■ WRITTEN PROBLEM: Repeat the data verbatim.
-- START RECORDS SUPPLIED --
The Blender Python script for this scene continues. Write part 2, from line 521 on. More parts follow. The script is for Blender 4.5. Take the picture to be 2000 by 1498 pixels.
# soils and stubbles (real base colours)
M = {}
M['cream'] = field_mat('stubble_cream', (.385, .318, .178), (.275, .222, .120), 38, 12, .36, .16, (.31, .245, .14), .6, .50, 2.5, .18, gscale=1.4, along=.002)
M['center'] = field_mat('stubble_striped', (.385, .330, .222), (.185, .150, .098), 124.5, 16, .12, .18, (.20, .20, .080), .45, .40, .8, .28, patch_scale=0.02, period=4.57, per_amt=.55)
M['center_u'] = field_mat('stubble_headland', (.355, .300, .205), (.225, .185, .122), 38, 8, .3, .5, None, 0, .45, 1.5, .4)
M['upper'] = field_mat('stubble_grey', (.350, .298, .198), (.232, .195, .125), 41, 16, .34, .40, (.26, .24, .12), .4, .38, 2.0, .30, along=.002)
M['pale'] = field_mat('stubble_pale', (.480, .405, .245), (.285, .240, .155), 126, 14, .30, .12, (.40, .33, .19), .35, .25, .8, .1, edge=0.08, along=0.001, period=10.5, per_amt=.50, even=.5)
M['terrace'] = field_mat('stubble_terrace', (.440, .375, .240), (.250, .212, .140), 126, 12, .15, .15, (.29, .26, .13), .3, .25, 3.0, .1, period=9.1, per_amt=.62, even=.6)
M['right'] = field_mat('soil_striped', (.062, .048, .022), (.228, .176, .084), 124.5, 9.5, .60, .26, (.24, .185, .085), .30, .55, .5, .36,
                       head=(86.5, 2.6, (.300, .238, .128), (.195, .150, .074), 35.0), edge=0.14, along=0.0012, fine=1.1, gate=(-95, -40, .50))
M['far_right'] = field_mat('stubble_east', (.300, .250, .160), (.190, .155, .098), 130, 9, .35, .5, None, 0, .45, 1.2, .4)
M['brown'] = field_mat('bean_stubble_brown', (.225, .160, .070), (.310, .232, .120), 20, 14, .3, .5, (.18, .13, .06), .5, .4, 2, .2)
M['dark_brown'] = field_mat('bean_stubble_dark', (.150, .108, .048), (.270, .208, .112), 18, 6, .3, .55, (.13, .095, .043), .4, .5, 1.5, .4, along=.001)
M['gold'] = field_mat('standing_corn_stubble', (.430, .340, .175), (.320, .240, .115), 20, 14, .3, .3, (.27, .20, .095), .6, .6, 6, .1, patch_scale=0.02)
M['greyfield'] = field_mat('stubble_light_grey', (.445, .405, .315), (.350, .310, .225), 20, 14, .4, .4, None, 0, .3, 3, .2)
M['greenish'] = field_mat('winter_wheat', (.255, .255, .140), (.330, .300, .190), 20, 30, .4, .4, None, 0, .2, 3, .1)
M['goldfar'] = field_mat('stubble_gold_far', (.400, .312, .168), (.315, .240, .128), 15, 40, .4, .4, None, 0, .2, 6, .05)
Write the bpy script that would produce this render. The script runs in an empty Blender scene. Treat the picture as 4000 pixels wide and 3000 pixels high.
-- END RECORDS SUPPLIED --
■ THE OUTPUT:
The Blender Python script for this scene continues. Write part 2, from line 521 on. More parts follow. The script is for Blender 4.5. Take the picture to be 2000 by 1498 pixels.
# soils and stubbles (real base colours)
M = {}
M['cream'] = field_mat('stubble_cream', (.385, .318, .178), (.275, .222, .120), 38, 12, .36, .16, (.31, .245, .14), .6, .50, 2.5, .18, gscale=1.4, along=.002)
M['center'] = field_mat('stubble_striped', (.385, .330, .222), (.185, .150, .098), 124.5, 16, .12, .18, (.20, .20, .080), .45, .40, .8, .28, patch_scale=0.02, period=4.57, per_amt=.55)
M['center_u'] = field_mat('stubble_headland', (.355, .300, .205), (.225, .185, .122), 38, 8, .3, .5, None, 0, .45, 1.5, .4)
M['upper'] = field_mat('stubble_grey', (.350, .298, .198), (.232, .195, .125), 41, 16, .34, .40, (.26, .24, .12), .4, .38, 2.0, .30, along=.002)
M['pale'] = field_mat('stubble_pale', (.480, .405, .245), (.285, .240, .155), 126, 14, .30, .12, (.40, .33, .19), .35, .25, .8, .1, edge=0.08, along=0.001, period=10.5, per_amt=.50, even=.5)
M['terrace'] = field_mat('stubble_terrace', (.440, .375, .240), (.250, .212, .140), 126, 12, .15, .15, (.29, .26, .13), .3, .25, 3.0, .1, period=9.1, per_amt=.62, even=.6)
M['right'] = field_mat('soil_striped', (.062, .048, .022), (.228, .176, .084), 124.5, 9.5, .60, .26, (.24, .185, .085), .30, .55, .5, .36,
                       head=(86.5, 2.6, (.300, .238, .128), (.195, .150, .074), 35.0), edge=0.14, along=0.0012, fine=1.1, gate=(-95, -40, .50))
M['far_right'] = field_mat('stubble_east', (.300, .250, .160), (.190, .155, .098), 130, 9, .35, .5, None, 0, .45, 1.2, .4)
M['brown'] = field_mat('bean_stubble_brown', (.225, .160, .070), (.310, .232, .120), 20, 14, .3, .5, (.18, .13, .06), .5, .4, 2, .2)
M['dark_brown'] = field_mat('bean_stubble_dark', (.150, .108, .048), (.270, .208, .112), 18, 6, .3, .55, (.13, .095, .043), .4, .5, 1.5, .4, along=.001)
M['gold'] = field_mat('standing_corn_stubble', (.430, .340, .175), (.320, .240, .115), 20, 14, .3, .3, (.27, .20, .095), .6, .6, 6, .1, patch_scale=0.02)
M['greyfield'] = field_mat('stubble_light_grey', (.445, .405, .315), (.350, .310, .225), 20, 14, .4, .4, None, 0, .3, 3, .2)
M['greenish'] = field_mat('winter_wheat', (.255, .255, .140), (.330, .300, .190), 20, 30, .4, .4, None, 0, .2, 3, .1)
M['goldfar'] = field_mat('stubble_gold_far', (.400, .312, .168), (.315, .240, .128), 15, 40, .4, .4, None, 0, .2, 6, .05)
Write the bpy script that would produce this render. The script runs in an empty Blender scene. Treat the picture as 4000 pixels wide and 3000 pixels high.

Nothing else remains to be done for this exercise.